Output every line exactly as written. Leave out pictures.

*DATA LINES*.
──────────────────────────────

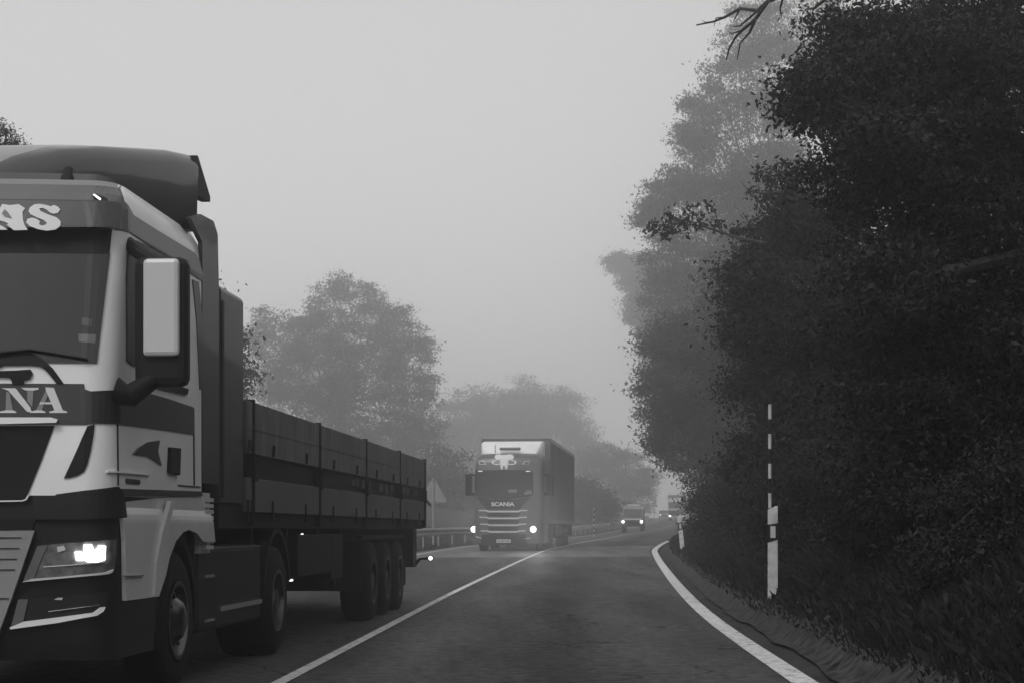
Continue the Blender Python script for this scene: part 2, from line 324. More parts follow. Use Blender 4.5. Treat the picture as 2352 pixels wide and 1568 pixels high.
# ------------------------------------------------------------------ curved shell for lorry cabs
class Shell:
    def __init__(s, root, w, r, yf, ox, oy, oz, yaw):
        s.root, s.w, s.r, s.yf = root, w, r, yf
        s.M = Matrix.Translation((ox, oy, oz)) @ Matrix.Rotation(yaw, 4, 'Z')
    def P(s, t, z, off=0.0):
        sg = 1 if t >= 0 else -1; t = abs(t)
        w, r, y0 = interp(s.w, z), s.r, interp(s.yf, z)
        fl = w - r; bul = 0.10
        if t <= fl:
            u = t / fl; x = t; y = y0 - bul * (1 - u * u); nx, ny = 2 * bul * u / fl, -1.0
            L = math.hypot(nx, ny); nx /= L; ny /= L
        elif t <= fl + r * math.pi / 2:
            a = (t - fl) / r; nx, ny = math.sin(a), -math.cos(a); x = fl + r * nx; y = y0 + r + r * ny
        else:
            x = w; y = y0 + r + (t - fl - r * math.pi / 2); nx, ny = 1, 0
        return Vector((sg * (x + nx * off), y + ny * off, z))
    def pix(s, t, z, off=0.0):
        p = s.M @ s.P(t, z, off); return CX + F * p.x / p.y, YH - F * (p.z - CH) / p.y
    def unwrap(s, px, py, off=0.0, t0=None):
        t, z = (1.0 if t0 is None else t0), 1.8
        for _ in range(40):
            x, y = s.pix(t, z, off); e = 1e-4
            x1, y1 = s.pix(t + e, z, off); x2, y2 = s.pix(t, z + e, off)
            a, b, c, d = (x1 - x) / e, (x2 - x) / e, (y1 - y) / e, (y2 - y) / e
            D = a * d - b * c
            if abs(D) < 1e-6: t += .01; continue
            dx, dy = px - x, py - y
            st = (d * dx - b * dy) / D; sz = (-c * dx + a * dy) / D
            t += max(-.25, min(.25, st)); z += max(-.4, min(.4, sz))
            if abs(dx) + abs(dy) < .02: break
        return t, z
    def sheet(s, poly, name, m, off=.004, th=.004, parent=None, mirror=False, mat_only=False, offf=None):
        """polygon in (t, z) laid on the shell as a thin solid"""
        bm = bmesh.new()
        vs = [bm.verts.new((p[0], 0, p[1])) for p in poly]; bm.faces.new(vs)
        lo = min(p[0] for p in poly); hi = max(p[0] for p in poly); zl = min(p[1] for p in poly); zh = max(p[1] for p in poly)
        fl = min(v[1] for v in s.w) - s.r
        cuts = [fl + s.r * math.pi / 2 * k / 8 for k in range(-1, 11)] + [fl * k / 5 for k in range(0, 5)]
        fm = max(v[1] for v in s.w) - s.r
        if fm > fl + .01: cuts += [fm + s.r * math.pi / 2 * k / 8 for k in range(0, 10)]
        cuts = cuts + [-c for c in cuts if c > 0]
        for c in cuts:
            if lo < c < hi: bmesh.ops.bisect_plane(bm, geom=bm.verts[:] + bm.edges[:] + bm.faces[:], plane_co=(c, 0, 0), plane_no=(1, 0, 0))
        zc = sorted(set([a for a, _ in s.w] + [a for a, _ in s.yf] + [zl + .25 * k for k in range(1, 12)] + ([zh - .03 * k for k in range(1, 9)] if offf else [])))
        for c in zc:
            if zl < c < zh: bmesh.ops.bisect_plane(bm, geom=bm.verts[:] + bm.edges[:] + bm.faces[:], plane_co=(0, 0, c), plane_no=(0, 0, 1))
        bm.verts.index_update()
        V2 = [(v.co.x, v.co.z) for v in bm.verts]; faces = [[v.index for v in f.verts] for f in bm.faces]
        be = [(e.verts[0].index, e.verts[1].index) for e in bm.edges if len(e.link_faces) == 1]
        bm.free(); n = len(V2); mb = MB()
        for sg in ((1, -1) if mirror else (1,)):
            o = (offf if offf else (lambda t, z: 0))
            out = [s.P(sg * t, z, off + th + o(t, z)) for t, z in V2]; inn = [s.P(sg * t, z, off - .012) for t, z in V2]
            mb.add(out + inn, [tuple(f) for f in faces] + [tuple(i + n for i in f[::-1]) for f in faces] + [(a, b, b + n, a + n) for a, b in be])
        return mb.build(name, m, parent or s.root)
    def px_sheet(s, pts, name, m, off=.004, th=.004, parent=None, mirror=True, clampc=True, t0=None, offf=None):
        poly = []
        for x, y in pts:
            t, z = s.unwrap(x, y, off, t0)
            if clampc and t < 0: t = 0.0
            poly.append((t, z))
        return s.sheet(poly, name, m, off, th, parent, mirror, offf=offf)
    def hull(s, z0, z1, depth, name, m, parent=None, extra=()):
        zs = sorted(set([z0, z1] + [a for a, _ in s.w if z0 < a < z1] + [a for a, _ in s.yf if z0 < a < z1] + list(extra)))
        fl0 = s.w[0][1] - s.r; K = [k / 6 for k in range(6)]
        rows = []
        for z in zs:
            w = interp(s.w, z); fl = w - s.r
            tt = [fl * k for k in K] + [fl + s.r * math.pi / 2 * k / 8 for k in range(9)]
            row = [s.P(t, z) for t in tt]; row.append(Vector((w, depth, z)))
            full = [Vector((-p.x, p.y, p.z)) for p in row[::-1]][:-1] + row
            rows.append(full)
        n = len(rows[0]); mb = MB(); vs = [p for r_ in rows for p in r_]
        fs = [(i * n + k, i * n + (k + 1) % n, (i + 1) * n + (k + 1) % n, (i + 1) * n + k) for i in range(len(rows) - 1) for k in range(n)]
        fs += [tuple(range(n)), tuple(range((len(rows) - 1) * n, len(rows) * n))[::-1]]
        mb.add(vs, fs)
        return mb.build(name, m, parent or s.root, smooth=True)
ZO = {'A': (0, 340, 5.226), 'B': (0, 850, 3.92), 'C': (0, 1230, 4.2375), 'E': (250, 550, 3.92), 'G': (0, 300, 2.613), 'H': (0, 850, 1.9186), 'K': (330, 1200, 3.358),
      'L': (1100, 1000, 3.92), 'M': (1130, 1040, 7.35)}
def q(k, pts):
    a, b, c = ZO[k]; return [((a + x / c) * .9408, (b + y / c) * .9408) for x, y in pts]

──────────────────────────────

*SOLUTION FOR THIS TASK*.
Continue the Blender Python script for this scene: part 2, from line 324. More parts follow. Use Blender 4.5. Treat the picture as 2352 pixels wide and 1568 pixels high.
# ------------------------------------------------------------------ curved shell for lorry cabs
class Shell:
    def __init__(s, root, w, r, yf, ox, oy, oz, yaw):
        s.root, s.w, s.r, s.yf = root, w, r, yf
        s.M = Matrix.Translation((ox, oy, oz)) @ Matrix.Rotation(yaw, 4, 'Z')
    def P(s, t, z, off=0.0):
        sg = 1 if t >= 0 else -1; t = abs(t)
        w, r, y0 = interp(s.w, z), s.r, interp(s.yf, z)
        fl = w - r; bul = 0.10
        if t <= fl:
            u = t / fl; x = t; y = y0 - bul * (1 - u * u); nx, ny = 2 * bul * u / fl, -1.0
            L = math.hypot(nx, ny); nx /= L; ny /= L
        elif t <= fl + r * math.pi / 2:
            a = (t - fl) / r; nx, ny = math.sin(a), -math.cos(a); x = fl + r * nx; y = y0 + r + r * ny
        else:
            x = w; y = y0 + r + (t - fl - r * math.pi / 2); nx, ny = 1, 0
        return Vector((sg * (x + nx * off), y + ny * off, z))
    def pix(s, t, z, off=0.0):
        p = s.M @ s.P(t, z, off); return CX + F * p.x / p.y, YH - F * (p.z - CH) / p.y
    def unwrap(s, px, py, off=0.0, t0=None):
        t, z = (1.0 if t0 is None else t0), 1.8
        for _ in range(40):
            x, y = s.pix(t, z, off); e = 1e-4
            x1, y1 = s.pix(t + e, z, off); x2, y2 = s.pix(t, z + e, off)
            a, b, c, d = (x1 - x) / e, (x2 - x) / e, (y1 - y) / e, (y2 - y) / e
            D = a * d - b * c
            if abs(D) < 1e-6: t += .01; continue
            dx, dy = px - x, py - y
            st = (d * dx - b * dy) / D; sz = (-c * dx + a * dy) / D
            t += max(-.25, min(.25, st)); z += max(-.4, min(.4, sz))
            if abs(dx) + abs(dy) < .02: break
        return t, z
    def sheet(s, poly, name, m, off=.004, th=.004, parent=None, mirror=False, mat_only=False, offf=None):
        """polygon in (t, z) laid on the shell as a thin solid"""
        bm = bmesh.new()
        vs = [bm.verts.new((p[0], 0, p[1])) for p in poly]; bm.faces.new(vs)
        lo = min(p[0] for p in poly); hi = max(p[0] for p in poly); zl = min(p[1] for p in poly); zh = max(p[1] for p in poly)
        fl = min(v[1] for v in s.w) - s.r
        cuts = [fl + s.r * math.pi / 2 * k / 8 for k in range(-1, 11)] + [fl * k / 5 for k in range(0, 5)]
        fm = max(v[1] for v in s.w) - s.r
        if fm > fl + .01: cuts += [fm + s.r * math.pi / 2 * k / 8 for k in range(0, 10)]
        cuts = cuts + [-c for c in cuts if c > 0]
        for c in cuts:
            if lo < c < hi: bmesh.ops.bisect_plane(bm, geom=bm.verts[:] + bm.edges[:] + bm.faces[:], plane_co=(c, 0, 0), plane_no=(1, 0, 0))
        zc = sorted(set([a for a, _ in s.w] + [a for a, _ in s.yf] + [zl + .25 * k for k in range(1, 12)] + ([zh - .03 * k for k in range(1, 9)] if offf else [])))
        for c in zc:
            if zl < c < zh: bmesh.ops.bisect_plane(bm, geom=bm.verts[:] + bm.edges[:] + bm.faces[:], plane_co=(0, 0, c), plane_no=(0, 0, 1))
        bm.verts.index_update()
        V2 = [(v.co.x, v.co.z) for v in bm.verts]; faces = [[v.index for v in f.verts] for f in bm.faces]
        be = [(e.verts[0].index, e.verts[1].index) for e in bm.edges if len(e.link_faces) == 1]
        bm.free(); n = len(V2); mb = MB()
        for sg in ((1, -1) if mirror else (1,)):
            o = (offf if offf else (lambda t, z: 0))
            out = [s.P(sg * t, z, off + th + o(t, z)) for t, z in V2]; inn = [s.P(sg * t, z, off - .012) for t, z in V2]
            mb.add(out + inn, [tuple(f) for f in faces] + [tuple(i + n for i in f[::-1]) for f in faces] + [(a, b, b + n, a + n) for a, b in be])
        return mb.build(name, m, parent or s.root)
    def px_sheet(s, pts, name, m, off=.004, th=.004, parent=None, mirror=True, clampc=True, t0=None, offf=None):
        poly = []
        for x, y in pts:
            t, z = s.unwrap(x, y, off, t0)
            if clampc and t < 0: t = 0.0
            poly.append((t, z))
        return s.sheet(poly, name, m, off, th, parent, mirror, offf=offf)
    def hull(s, z0, z1, depth, name, m, parent=None, extra=()):
        zs = sorted(set([z0, z1] + [a for a, _ in s.w if z0 < a < z1] + [a for a, _ in s.yf if z0 < a < z1] + list(extra)))
        fl0 = s.w[0][1] - s.r; K = [k / 6 for k in range(6)]
        rows = []
        for z in zs:
            w = interp(s.w, z); fl = w - s.r
            tt = [fl * k for k in K] + [fl + s.r * math.pi / 2 * k / 8 for k in range(9)]
            row = [s.P(t, z) for t in tt]; row.append(Vector((w, depth, z)))
            full = [Vector((-p.x, p.y, p.z)) for p in row[::-1]][:-1] + row
            rows.append(full)
        n = len(rows[0]); mb = MB(); vs = [p for r_ in rows for p in r_]
        fs = [(i * n + k, i * n + (k + 1) % n, (i + 1) * n + (k + 1) % n, (i + 1) * n + k) for i in range(len(rows) - 1) for k in range(n)]
        fs += [tuple(range(n)), tuple(range((len(rows) - 1) * n, len(rows) * n))[::-1]]
        mb.add(vs, fs)
        return mb.build(name, m, parent or s.root, smooth=True)
ZO = {'A': (0, 340, 5.226), 'B': (0, 850, 3.92), 'C': (0, 1230, 4.2375), 'E': (250, 550, 3.92), 'G': (0, 300, 2.613), 'H': (0, 850, 1.9186), 'K': (330, 1200, 3.358),
      'L': (1100, 1000, 3.92), 'M': (1130, 1040, 7.35)}
def q(k, pts):
    a, b, c = ZO[k]; return [((a + x / c) * .9408, (b + y / c) * .9408) for x, y in pts]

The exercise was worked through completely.